Потому что партией при Сталине на самые видные посты выдвигались люди малограмотные - недостаточно образованные, скажем так. О типичном партийном работнике говорили, что он кончил ЦПШ и ВПШ, то есть церковно-приходскую школу и Высшую партийную. Среди них выделился Хрущев - своими намерениями что-то такое реформировать; но он был окружен всей этой камарильей, которая вообще не способна была ни к каким продуктивным - а тем более ни к каким реформаторским - шагам.

- Но ведь нельзя говорить о том, что Солженицын был страшен только для людей, которые не видят более чем на пару шагов вперед.

- Солженицын был страшен для всей системы. Если система чего-то боится и объявляет что-то (человека ли, книгу или какое-то явление) враждебным себе, то это "что-то" сразу таковым и становится. И это естественно. Если вы какого-то человека называете своим врагом, он действительно становится вашим врагом, потому что он начинает вас бояться и думает о том, как сделать так, чтобы вы ему не смогли сделать плохо. Эта система сама увеличивала разрушительное значение этой книги. Чем больше она увеличивала его, тем более разрушительным фактом книга становилась.

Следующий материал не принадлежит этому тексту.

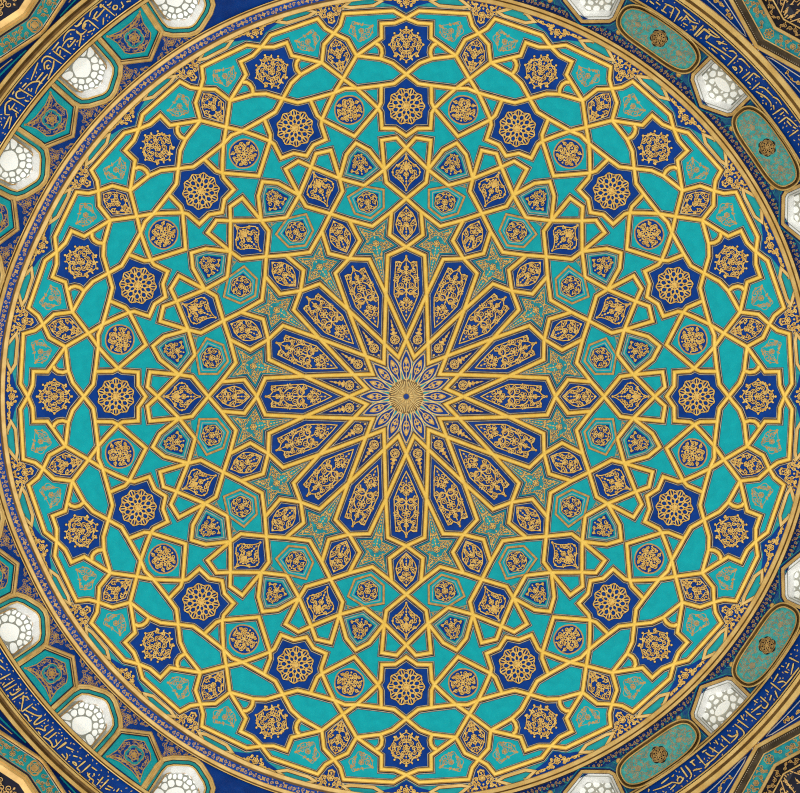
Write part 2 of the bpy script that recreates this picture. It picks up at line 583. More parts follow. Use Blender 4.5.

- За этот год вы хоть в каких-то аспектах изменили свое мнение о Солженицыне?

Спорим и спорить будем - и с Солженицыным тоже. Он создал много причин для спора, поэтому спор останется

- Я, между прочим, никак его особенно и не менял. Солженицына, когда мы еще были в Советском Союзе – и когда я был в Советском Союзе, а его уже здесь не было, - я защищал, и очень активно, даже с риском для себя самого. Многие мои неприятности были именно по этой причине; это была не главная причина, но она тоже существовала в числе других. Я считал и считаю "Один день Ивана Денисовича" шедевром и никогда в этом не сомневался. Считаю "В круге первом" сочинением значительным. Что касается "Красного колеса", или "200 лет вместе", или каких-то его мелких вещей вроде "крохоток" и повести "Для пользы дела", - то я к этим вещам как относился прохладно (а к некоторым и хуже), так и отношусь.

Когда я писал что-то критическое о Солженицыне при его жизни, меня ругали. Мне говорили: "Нехорошо, он старый человек, больной". А я говорил, что выхожу не на кулачный бой. У нас спор идейный - и он может существовать и тогда, когда кто-то больной, и когда кто-то умер, потому что предмет спора остается. Мы все равно спорим со всеми мыслителями - со Сталиным, Лениным, Карлом Марксом. Спорим и спорить будем - и с Солженицыным тоже. Он создал много причин для спора, поэтому спор останется.